Tangkap Ferdinand Hutahaean
Oleh: Dhimam Abror DjuraidDalam video dua menit yang beredar (6/1) Ferdinand menyatakan bahwa tulisan itu tidak bermaksud menyerang suatu kelompok agama.
Ferdinand mengatakan cuitan itu adalah hasil dialog imajiner yang hanya ada di dalam hati dan pikirannya. Dalam dialog imajiner itu Ferdinand mendengar suara ‘’Hai Ferdinand kau akan habis tidak ada yang bisa menjagamu, Allah melemah. Namun, kemudian hati Ferdinand menyahut , Hey kau tidak, Ya Allah kuat, jadi jangan samakan Allahku dengan Allahmu.
Dari hasil dialog imajiner itulah kemudian Ferdinand menuangkannya dalam cuitan. Ia merasa ada orang-orang yang sengaja memelintir cuitannya. Ia mengecam orang-orang yang kerap memakai terminologi ‘’tabayyun’’, klarifikasi, tetapi justru tidak mempraktikkannya.
Cuitan imajiner itu diakui Feredinand muncul karena dia sedang banyak beban pikiran. Ferdinand juga sudah meminta maaf kepada orang-orang yang merasa dirugikan karena cuitan itu.

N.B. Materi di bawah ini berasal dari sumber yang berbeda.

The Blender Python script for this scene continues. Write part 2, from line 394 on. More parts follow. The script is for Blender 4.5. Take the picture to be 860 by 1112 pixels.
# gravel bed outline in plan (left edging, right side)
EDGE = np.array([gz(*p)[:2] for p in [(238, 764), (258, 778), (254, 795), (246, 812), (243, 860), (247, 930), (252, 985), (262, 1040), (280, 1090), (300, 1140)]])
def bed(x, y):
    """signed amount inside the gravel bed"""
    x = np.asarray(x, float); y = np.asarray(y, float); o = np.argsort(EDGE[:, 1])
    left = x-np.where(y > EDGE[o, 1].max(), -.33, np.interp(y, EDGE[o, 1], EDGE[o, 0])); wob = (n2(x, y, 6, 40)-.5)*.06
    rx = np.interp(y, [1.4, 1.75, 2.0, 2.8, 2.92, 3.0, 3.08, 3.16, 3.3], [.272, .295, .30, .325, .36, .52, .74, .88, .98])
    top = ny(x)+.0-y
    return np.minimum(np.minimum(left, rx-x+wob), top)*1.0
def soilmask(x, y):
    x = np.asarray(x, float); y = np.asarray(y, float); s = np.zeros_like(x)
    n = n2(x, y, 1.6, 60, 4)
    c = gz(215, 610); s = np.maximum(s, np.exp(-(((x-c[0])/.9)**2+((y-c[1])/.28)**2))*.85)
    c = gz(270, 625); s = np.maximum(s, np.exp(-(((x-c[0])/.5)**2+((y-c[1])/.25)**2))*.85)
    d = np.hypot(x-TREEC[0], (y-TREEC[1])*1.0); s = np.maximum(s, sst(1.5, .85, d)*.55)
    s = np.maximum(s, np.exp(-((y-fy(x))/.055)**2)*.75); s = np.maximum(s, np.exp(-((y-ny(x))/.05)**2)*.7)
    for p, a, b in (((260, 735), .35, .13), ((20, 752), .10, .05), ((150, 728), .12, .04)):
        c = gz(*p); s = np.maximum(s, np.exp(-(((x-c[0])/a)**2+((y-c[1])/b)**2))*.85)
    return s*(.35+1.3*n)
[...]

Namun, reaksi tajam tetap bermunculan dari beberapa kalangan.
Kritik terhadap Ferdinand muncul dari Gerakan Angkatan Muda Kristen Indonesia (GAMKI) dan Perhimpunan Mahasiswa Katolik Republik Indonesia (PMKRI), dan dari beberapa kalangan agama termasuk Nahdlatul Ulama (NU).
Kontroversi ‘’Tuhan Tidak Perlu Dibela’’ sudah pernah muncul puluhan tahun yang lalu dipicu oleh artikel almarhum Gus Dur dengan judul yang sama. Polemik meluas menjadi perdebatan nasional. Gus Dur yang selalu kontroversial mendapat kecaman dari banyak pihak. Namun, Gus Dur bergeming dengan pendapatnya.
Gus Dur mengungkapkan pemikirannya tentang pengetahuan, pemikiran, dan gerakan oleh sejumlah komunitas muslim yang pada saat itu dianggapnya menunjukkan sikap sektarianisme yang berwujud dalam bentuk diskriminasi atau kebencian, yang muncul akibat perbedaan denominasi agama atau fraksi politik.
Pandangan-pandangan Gus Dur selalu dianggap nyeleneh dan menentang arus pada zamannya. Kontroversi ‘’Tuhan Tidak Perlu Dibela’’ melibatkan banyak orang yang pro dan kontra. KH Mustofa Bisri alias Gus Mus, sahabat Gus Dur semasa belajar di Timur Tengah, sampai turun tangan menjadi ‘’juru bicara’’ untuk menjelaskan pemikiran Gus Dur.